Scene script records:
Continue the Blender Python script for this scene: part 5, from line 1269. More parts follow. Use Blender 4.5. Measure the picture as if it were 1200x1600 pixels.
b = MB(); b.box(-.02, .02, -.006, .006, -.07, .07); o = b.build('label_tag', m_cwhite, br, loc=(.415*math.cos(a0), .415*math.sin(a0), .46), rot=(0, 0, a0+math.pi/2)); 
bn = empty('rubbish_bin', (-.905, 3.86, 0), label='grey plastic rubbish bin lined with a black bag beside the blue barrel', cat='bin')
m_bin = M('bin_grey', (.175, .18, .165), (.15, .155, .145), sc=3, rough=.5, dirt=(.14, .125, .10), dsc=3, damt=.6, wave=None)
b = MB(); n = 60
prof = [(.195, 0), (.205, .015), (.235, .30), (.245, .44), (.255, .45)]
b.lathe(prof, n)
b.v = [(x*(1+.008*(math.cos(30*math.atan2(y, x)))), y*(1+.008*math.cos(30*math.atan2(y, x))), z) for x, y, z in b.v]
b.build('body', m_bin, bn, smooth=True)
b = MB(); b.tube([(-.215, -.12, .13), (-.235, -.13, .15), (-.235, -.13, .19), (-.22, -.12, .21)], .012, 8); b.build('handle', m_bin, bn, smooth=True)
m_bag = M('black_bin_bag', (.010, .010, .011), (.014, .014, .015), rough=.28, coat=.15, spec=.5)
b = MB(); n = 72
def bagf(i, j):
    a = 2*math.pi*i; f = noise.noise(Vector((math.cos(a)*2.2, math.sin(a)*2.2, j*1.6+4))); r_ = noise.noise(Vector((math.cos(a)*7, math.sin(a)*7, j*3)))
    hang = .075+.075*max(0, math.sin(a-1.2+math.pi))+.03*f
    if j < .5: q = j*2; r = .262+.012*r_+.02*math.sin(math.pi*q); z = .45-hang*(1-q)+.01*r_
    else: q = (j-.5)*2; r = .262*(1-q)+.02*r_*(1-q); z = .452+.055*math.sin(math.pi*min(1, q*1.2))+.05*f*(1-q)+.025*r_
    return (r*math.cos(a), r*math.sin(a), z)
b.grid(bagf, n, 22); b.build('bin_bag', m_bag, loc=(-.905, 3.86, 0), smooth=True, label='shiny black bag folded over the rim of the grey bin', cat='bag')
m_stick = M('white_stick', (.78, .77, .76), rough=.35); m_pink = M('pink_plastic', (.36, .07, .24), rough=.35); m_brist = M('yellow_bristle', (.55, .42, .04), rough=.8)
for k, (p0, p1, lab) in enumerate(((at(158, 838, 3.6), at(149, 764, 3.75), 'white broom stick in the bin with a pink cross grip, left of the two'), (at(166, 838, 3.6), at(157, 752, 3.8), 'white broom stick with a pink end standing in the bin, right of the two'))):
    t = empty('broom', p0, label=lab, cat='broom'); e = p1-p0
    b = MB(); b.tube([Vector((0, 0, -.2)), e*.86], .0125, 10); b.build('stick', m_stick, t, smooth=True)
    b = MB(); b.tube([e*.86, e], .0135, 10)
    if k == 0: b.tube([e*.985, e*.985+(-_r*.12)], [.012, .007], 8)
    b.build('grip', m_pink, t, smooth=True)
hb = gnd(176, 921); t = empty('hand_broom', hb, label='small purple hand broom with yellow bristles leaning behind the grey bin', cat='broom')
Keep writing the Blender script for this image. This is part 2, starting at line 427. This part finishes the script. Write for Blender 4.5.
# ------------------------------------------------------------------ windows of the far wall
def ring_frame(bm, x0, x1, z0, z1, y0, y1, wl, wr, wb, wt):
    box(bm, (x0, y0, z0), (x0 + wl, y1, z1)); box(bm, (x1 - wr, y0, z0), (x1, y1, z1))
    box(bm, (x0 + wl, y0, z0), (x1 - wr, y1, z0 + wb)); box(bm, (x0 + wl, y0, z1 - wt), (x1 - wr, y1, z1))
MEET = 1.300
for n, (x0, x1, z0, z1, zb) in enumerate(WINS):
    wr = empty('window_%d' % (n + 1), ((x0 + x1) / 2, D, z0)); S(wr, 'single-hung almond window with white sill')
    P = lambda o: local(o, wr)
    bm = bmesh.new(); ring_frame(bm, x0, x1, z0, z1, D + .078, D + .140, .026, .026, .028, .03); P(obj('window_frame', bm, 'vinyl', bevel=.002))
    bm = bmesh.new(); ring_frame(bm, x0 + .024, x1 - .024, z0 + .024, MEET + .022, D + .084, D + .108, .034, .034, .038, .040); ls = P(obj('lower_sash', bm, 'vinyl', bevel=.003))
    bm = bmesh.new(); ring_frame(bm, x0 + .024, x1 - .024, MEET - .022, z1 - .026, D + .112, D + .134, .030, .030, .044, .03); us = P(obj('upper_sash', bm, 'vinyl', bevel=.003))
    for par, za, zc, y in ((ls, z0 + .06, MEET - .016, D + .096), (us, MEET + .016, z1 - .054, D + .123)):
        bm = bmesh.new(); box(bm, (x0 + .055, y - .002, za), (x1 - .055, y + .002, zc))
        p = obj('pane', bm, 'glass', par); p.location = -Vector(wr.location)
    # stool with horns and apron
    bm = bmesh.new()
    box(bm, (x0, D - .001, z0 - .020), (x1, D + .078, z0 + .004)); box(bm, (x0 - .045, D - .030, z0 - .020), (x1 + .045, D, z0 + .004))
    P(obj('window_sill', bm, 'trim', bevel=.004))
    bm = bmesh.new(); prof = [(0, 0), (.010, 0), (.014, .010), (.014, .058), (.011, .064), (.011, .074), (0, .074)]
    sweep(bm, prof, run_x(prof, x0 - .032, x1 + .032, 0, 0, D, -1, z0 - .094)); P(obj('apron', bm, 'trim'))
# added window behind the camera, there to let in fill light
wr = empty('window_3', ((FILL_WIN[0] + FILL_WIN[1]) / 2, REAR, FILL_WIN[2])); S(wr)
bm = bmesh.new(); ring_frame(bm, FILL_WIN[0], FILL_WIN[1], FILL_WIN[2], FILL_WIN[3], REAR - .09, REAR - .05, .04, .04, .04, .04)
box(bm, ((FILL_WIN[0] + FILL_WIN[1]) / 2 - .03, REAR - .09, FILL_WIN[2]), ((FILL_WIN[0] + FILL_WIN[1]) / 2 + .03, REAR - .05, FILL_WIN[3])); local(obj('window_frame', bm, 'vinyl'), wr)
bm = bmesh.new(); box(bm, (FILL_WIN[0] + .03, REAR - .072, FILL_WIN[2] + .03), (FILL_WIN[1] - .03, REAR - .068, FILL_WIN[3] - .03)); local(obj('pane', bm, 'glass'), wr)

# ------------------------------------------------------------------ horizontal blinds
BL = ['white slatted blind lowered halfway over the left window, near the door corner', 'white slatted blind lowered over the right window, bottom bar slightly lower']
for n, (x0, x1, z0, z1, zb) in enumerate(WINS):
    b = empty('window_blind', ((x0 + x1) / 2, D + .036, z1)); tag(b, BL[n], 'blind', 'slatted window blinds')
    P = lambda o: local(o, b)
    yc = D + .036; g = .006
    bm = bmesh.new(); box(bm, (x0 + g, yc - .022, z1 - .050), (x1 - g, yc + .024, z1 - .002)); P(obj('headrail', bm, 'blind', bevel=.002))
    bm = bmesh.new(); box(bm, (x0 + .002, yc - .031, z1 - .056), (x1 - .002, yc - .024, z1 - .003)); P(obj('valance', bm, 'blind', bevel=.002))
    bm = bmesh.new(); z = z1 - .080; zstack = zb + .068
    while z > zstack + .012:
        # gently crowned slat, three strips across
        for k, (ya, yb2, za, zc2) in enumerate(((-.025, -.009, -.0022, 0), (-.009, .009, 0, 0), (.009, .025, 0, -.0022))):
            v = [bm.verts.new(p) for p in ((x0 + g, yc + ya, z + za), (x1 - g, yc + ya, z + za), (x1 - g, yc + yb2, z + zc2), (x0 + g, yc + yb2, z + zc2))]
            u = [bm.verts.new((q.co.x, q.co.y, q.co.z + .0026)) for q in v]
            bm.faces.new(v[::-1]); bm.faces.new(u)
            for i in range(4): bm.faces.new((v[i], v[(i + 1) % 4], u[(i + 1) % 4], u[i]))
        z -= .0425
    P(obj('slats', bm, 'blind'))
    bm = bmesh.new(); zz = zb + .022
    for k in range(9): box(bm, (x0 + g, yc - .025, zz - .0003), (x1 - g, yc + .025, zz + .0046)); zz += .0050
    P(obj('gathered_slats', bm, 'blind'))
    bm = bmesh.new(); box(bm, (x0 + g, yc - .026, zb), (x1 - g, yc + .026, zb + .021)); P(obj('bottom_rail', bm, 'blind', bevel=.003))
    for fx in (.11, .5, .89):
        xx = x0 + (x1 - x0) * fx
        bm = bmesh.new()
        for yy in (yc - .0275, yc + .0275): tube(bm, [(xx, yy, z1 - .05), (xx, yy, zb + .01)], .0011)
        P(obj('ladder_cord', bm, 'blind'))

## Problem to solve
Look through the material and copy each line that has "this".

## The response
Continue the Blender Python script for this scene: part 5, from line 1269. More parts follow. Use Blender 4.5. Measure the picture as if it were 1200x1600 pixels.
Keep writing the Blender script for this image. This is part 2, starting at line 427. This part finishes the script. Write for Blender 4.5.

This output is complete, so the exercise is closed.